05/26/2026 | Press release | Distributed by Public on 05/26/2026 14:40
Item 5.02. Departure of Directors or Certain Officers; Election of Directors; Appointment of Certain Officers; Compensatory Arrangements of Certain Officers
Amendment to the Omnicell, Inc. 2009 Equity Incentive Plan
As described below under Item 5.07 of this Current Report on Form 8-K, at the 2026 Annual Meeting of Stockholders of Omnicell, Inc. (the "Company") held on May 19, 2026 (the "Annual Meeting"), the Company's stockholders approved an amendment to the Company's 2009 Equity Incentive Plan, as amended (as amended, the "Amended 2009 Plan"), which, among other items, added an additional 1,600,000 shares to the number of shares of common stock authorized for issuance under the Amended 2009 Plan.
The Amended 2009 Plan is described in detail in Proposal No. 3 in the Company's Definitive Proxy Statement on Schedule 14A filed with the United States Securities and Exchange Commission on April 13, 2026 (the "Proxy Statement"), and the full text of the Amended 2009 Plan is attached to the Proxy Statement as Appendix A. The description of the Amended 2009 Plan set forth above is a summary only and is qualified in its entirety by reference to the full text of the Amended 2009 Plan, which is filed as Exhibit 10.1 to this Current Report on Form 8-K and incorporated herein by reference.

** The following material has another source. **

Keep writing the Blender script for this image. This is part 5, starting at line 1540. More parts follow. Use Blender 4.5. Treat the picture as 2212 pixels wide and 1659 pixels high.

Item 5.03. Amendments to Articles of Incorporation or Bylaws; Change in Fiscal Year.
On May 20, 2026, the Company amended the Company's Amended and Restated Certificate of Incorporation to provide exculpation from personal liability for certain officers as permitted by Delaware law and make certain other minor, non-substantive updates (the "Amendment") by filing a Certificate of Amendment with the Secretary of State of Delaware. The Amendment was previously approved by the Company's Board of Directors (the "Board"), subject to stockholder approval, and was approved by the Company's stockholders at the Company's Annual Meeting. A more complete description of the Amendment is set forth in Proposal 4 contained in the Company's Proxy Statement. Each of that description and the foregoing summary of the Amendment and the Certificate of Amendment as set forth under this Item 5.03 does not purport to be complete and is subject to, and qualified in its entirety by, the full text of the Certificate of Amendment, which is filed as Exhibit 3.1 to this Current Report on Form 8-K and incorporated herein by reference.